▶ Problem to work on
Starting with the first line below, extract each line through the one that contains "bg.inputs['Color'].default_value = (1.0, 0.985, 0.965, 1);", inclusive, excluding pictures.

▶ Information shown
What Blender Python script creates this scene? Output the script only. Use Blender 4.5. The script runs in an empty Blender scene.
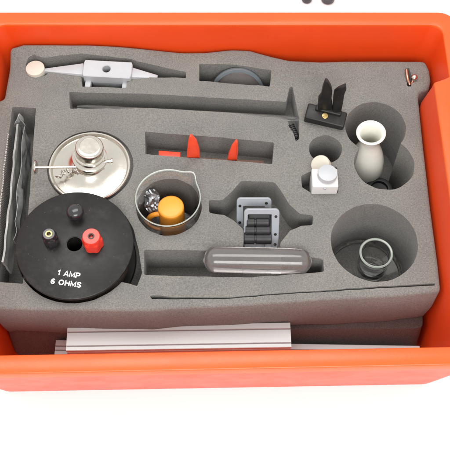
import bpy, bmesh, math, random
from mathutils import Vector, Matrix, noise
from mathutils.geometry import delaunay_2d_cdt
random.seed(7)
S = 0.01                       # everything below is written in centimetres, built in metres
scene = bpy.context.scene
C = scene.collection
R = math.radians

# ------------------------------------------------------------------ camera
TH = R(62); FPX = 880.0; DIST = 72.0
s_, c_ = math.sin(TH), math.cos(TH)
CAM = Vector((0, -DIST*c_, DIST*s_))
cd = bpy.data.cameras.new('camera'); cam = bpy.data.objects.new('camera', cd); C.objects.link(cam)
cam.location = CAM*S
cam.rotation_euler = (R(90)-TH, 0, 0)
cd.sensor_fit = 'HORIZONTAL'; cd.sensor_width = 36; cd.lens = 36*FPX/450
cd.clip_start = 0.01; cd.clip_end = 50
scene.camera = cam

# ------------------------------------------------------------------ light
scene.view_settings.view_transform = 'Standard'
scene.view_settings.look = 'None'
scene.view_settings.gamma = 1.0
scene.view_settings.exposure = 0.0
w = bpy.data.worlds.new('World'); scene.world = w; w.use_nodes = True
bg = w.node_tree.nodes['Background']
bg.inputs['Color'].default_value = (1.0, 0.985, 0.965, 1); bg.inputs['Strength'].default_value = 1.08

def area(name, loc, target, sx, sy, L, col=(1, 1, 1)):
    d = bpy.data.lights.new(name, 'AREA'); d.shape = 'RECTANGLE'
    d.size = sx*S; d.size_y = sy*S
    d.energy = L*math.pi*(sx*S)*(sy*S); d.color = col
    o = bpy.data.objects.new(name, d); C.objects.link(o)
    o.location = Vector(loc)*S
    o.rotation_euler = (Vector(target)-Vector(loc)).to_track_quat('-Z', 'Y').to_euler()
    return o
area('softbox_overhead', (-10, 30, 118), (0, 0, 0), 90, 46, 5.4, (1, 0.98, 0.95))
area('softbox_front', (8, -100, 96), (0, -20, -8), 95, 55, 8.2, (1, 0.99, 0.98))

# ------------------------------------------------------------------ placing helpers (pixel of the 450 px photo -> point on a real plane)
def ray(px, py):
    u = (px-225)/FPX; v = (py-225)/FPX
    return Vector((u, c_-v*s_, -s_-v*c_))
def at(px, py, z=0.0):
    d = ray(px, py); t = (z-CAM.z)/d.z
    return CAM+d*t
def atY(px, py, Y):
    d = ray(px, py); t = (Y-CAM.y)/d.y
    return CAM+d*t

# ------------------------------------------------------------------ materials
def nodes(name):
    m = bpy.data.materials.new(name); m.use_nodes = True
    nt = m.node_tree; b = nt.nodes['Principled BSDF']
    return m, nt, b
def nz(nt, scale, detail=3, rough=0.6, coord=None):
    t = nt.nodes.new('ShaderNodeTexNoise'); t.inputs['Scale'].default_value = scale
    t.inputs['Detail'].default_value = detail; t.inputs['Roughness'].default_value = rough
    tc = nt.nodes.new('ShaderNodeTexCoord'); nt.links.new(tc.outputs['Object'], t.inputs['Vector'])
    return t
def ramp(nt, src, stops):
    r = nt.nodes.new('ShaderNodeValToRGB'); e = r.color_ramp.elements
    while len(e) < len(stops): e.new(0.5)
    for k, (p, c) in enumerate(stops):
        e[k].position = p; e[k].color = (*c, 1) if len(c) == 3 else c
    nt.links.new(src, r.inputs['Fac']); return r
def bump(nt, b, src, strength, dist):
    n = nt.nodes.new('ShaderNodeBump'); n.inputs['Strength'].default_value = strength
    n.inputs['Distance'].default_value = dist
    nt.links.new(src, n.inputs['Height']); nt.links.new(n.outputs['Normal'], b.inputs['Normal']); return n
def sc(c, k): return tuple(min(1, x*k) for x in c)

def mat(name, col, rough=0.4, metal=0, var=0.12, vs=60, bstr=0.05, bscale=300, coat=0, spec=0.5, rvar=0.06):
    m, nt, b = nodes(name)
    t = nz(nt, vs)
    r = ramp(nt, t.outputs['Fac'], [(0.3, sc(col, 1-var)), (0.7, sc(col, 1+var))])
    nt.links.new(r.outputs['Color'], b.inputs['Base Color'])
    t3 = nz(nt, vs*2.3, 5)
    mr = nt.nodes.new('ShaderNodeMapRange'); mr.inputs['From Min'].default_value = .3; mr.inputs['From Max'].default_value = .7
    mr.inputs['To Min'].default_value = max(0.02, rough-rvar); mr.inputs['To Max'].default_value = rough+rvar
    nt.links.new(t3.outputs['Fac'], mr.inputs['Value']); nt.links.new(mr.outputs['Result'], b.inputs['Roughness'])
    b.inputs['Metallic'].default_value = metal
    b.inputs['Specular IOR Level'].default_value = spec
    b.inputs['Coat Weight'].default_value = coat
    if bstr:
        t2 = nz(nt, bscale, 4); bump(nt, b, t2.outputs['Fac'], bstr, 0.001)
    return m

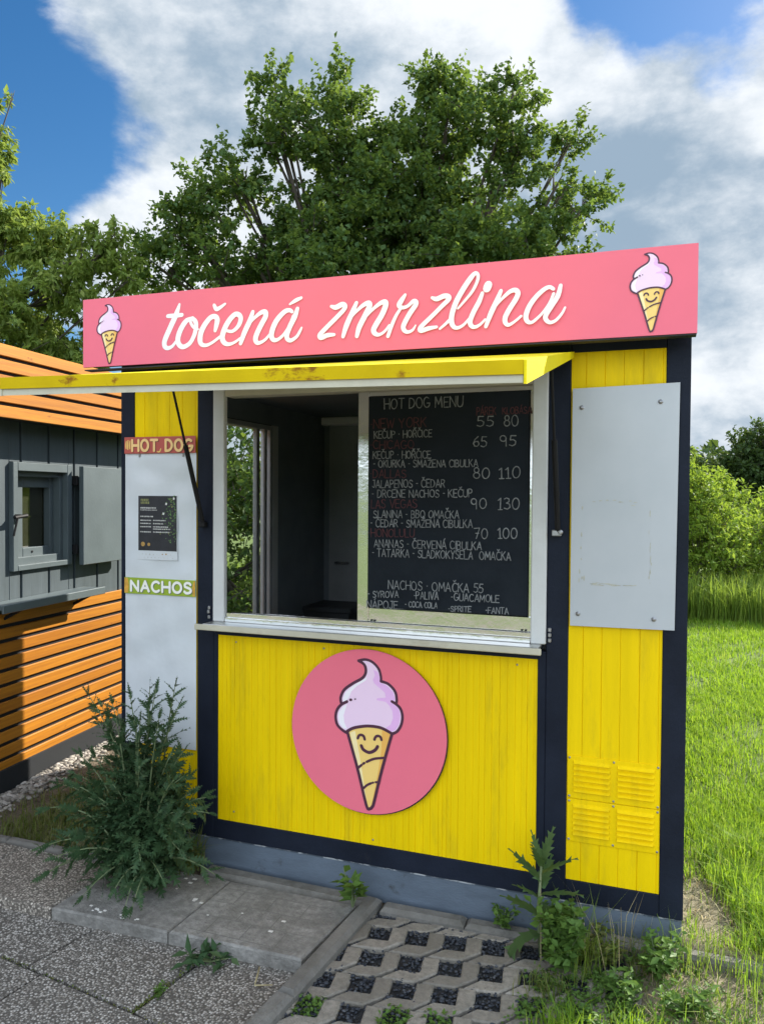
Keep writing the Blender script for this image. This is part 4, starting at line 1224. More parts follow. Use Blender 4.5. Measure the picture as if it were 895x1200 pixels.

▶ Exercise response
What Blender Python script creates this scene? Output the script only. Use Blender 4.5. The script runs in an empty Blender scene.
import bpy, bmesh, math, random
from mathutils import Vector, Matrix, noise
from mathutils.geometry import delaunay_2d_cdt
random.seed(7)
S = 0.01                       # everything below is written in centimetres, built in metres
scene = bpy.context.scene
C = scene.collection
R = math.radians

# ------------------------------------------------------------------ camera
TH = R(62); FPX = 880.0; DIST = 72.0
s_, c_ = math.sin(TH), math.cos(TH)
CAM = Vector((0, -DIST*c_, DIST*s_))
cd = bpy.data.cameras.new('camera'); cam = bpy.data.objects.new('camera', cd); C.objects.link(cam)
cam.location = CAM*S
cam.rotation_euler = (R(90)-TH, 0, 0)
cd.sensor_fit = 'HORIZONTAL'; cd.sensor_width = 36; cd.lens = 36*FPX/450
cd.clip_start = 0.01; cd.clip_end = 50
scene.camera = cam

# ------------------------------------------------------------------ light
scene.view_settings.view_transform = 'Standard'
scene.view_settings.look = 'None'
scene.view_settings.gamma = 1.0
scene.view_settings.exposure = 0.0
w = bpy.data.worlds.new('World'); scene.world = w; w.use_nodes = True
bg = w.node_tree.nodes['Background']
bg.inputs['Color'].default_value = (1.0, 0.985, 0.965, 1); bg.inputs['Strength'].default_value = 1.08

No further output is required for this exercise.